Kasus Pertamina Patra Niaga → Rp 968,5 triliun


Kasus PT Timah → Rp 300 triliun


Kasus BLBI → Rp 138 triliun


Kasus Duta Palma → Rp 78 triliun


Kasus PT ASABRI → Rp 22 triliun


Kasus PT Jiwasraya → Rp 17 triliun



Keberhasilan ini menimbulkan pertanyaan besar: jika kewenangan penyidikan Kejaksaan dicabut, apakah Polri mampu dan mau mengungkap kasus korupsi dengan skala sebesar ini?

Polri sebagai Pemegang Kendali Keamanan Nasional

RUU Polri juga mengusulkan agar Polri menjadi satu-satunya lembaga yang bertanggung jawab atas keamanan nasional. Padahal, dalam berbagai undang-undang, tugas keamanan juga berada di bawah wewenang kementerian, lembaga negara, dan bahkan TNI dalam bidang tertentu.

Jika ini diterapkan, Polri akan memiliki kontrol penuh atas:



Penanganan konflik dalam negeri


Keamanan di sektor tertentu yang sebelumnya menjadi tanggung jawab kementerian terkait


Pengawasan dan penegakan hukum terhadap anggotanya sendiri



Ancaman Absolutisme dan Demokrasi

Banyak pihak khawatir bahwa RUU Polri dan RUU KUHAP ini akan menciptakan absolutisme kekuasaan, yang bertentangan dengan prinsip demokrasi. Dalam sejarah, berbagai revolusi terjadi karena kesewenang-wenangan penguasa, seperti Revolusi Perancis (1789) yang melahirkan sistem demokrasi modern.

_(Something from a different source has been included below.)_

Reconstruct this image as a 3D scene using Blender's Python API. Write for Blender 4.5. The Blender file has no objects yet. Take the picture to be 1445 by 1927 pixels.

Teori pemisahan kekuasaan oleh Montesquieu menekankan bahwa eksekutif, legislatif, dan yudikatif harus berdiri secara independen untuk menghindari penyalahgunaan wewenang. Namun, dengan adanya RUU Polri dan RUU KUHAP, prinsip checks and balances justru terancam, karena kekuasaan hukum dan keamanan terpusat pada satu lembaga saja.

Perlunya Keseimbangan Kewenangan

Agar tidak menciptakan lembaga dengan kekuasaan absolut, DPR dan pemerintah perlu meninjau ulang RUU ini dengan mempertimbangkan prinsip-prinsip demokrasi dan tata kelola pemerintahan yang sehat. Otoritas penyidikan harus tetap tersebar di beberapa lembaga agar transparansi dan akuntabilitas tetap terjaga.

Masyarakat sipil diharapkan terus mengawal pembahasan RUU Polri dan RUU KUHAP agar tidak melahirkan kebijakan yang merugikan sistem hukum dan demokrasi Indonesia. Kesewenang-wenangan harus dicegah sebelum merusak keadilan dan kepercayaan publik terhadap hukum.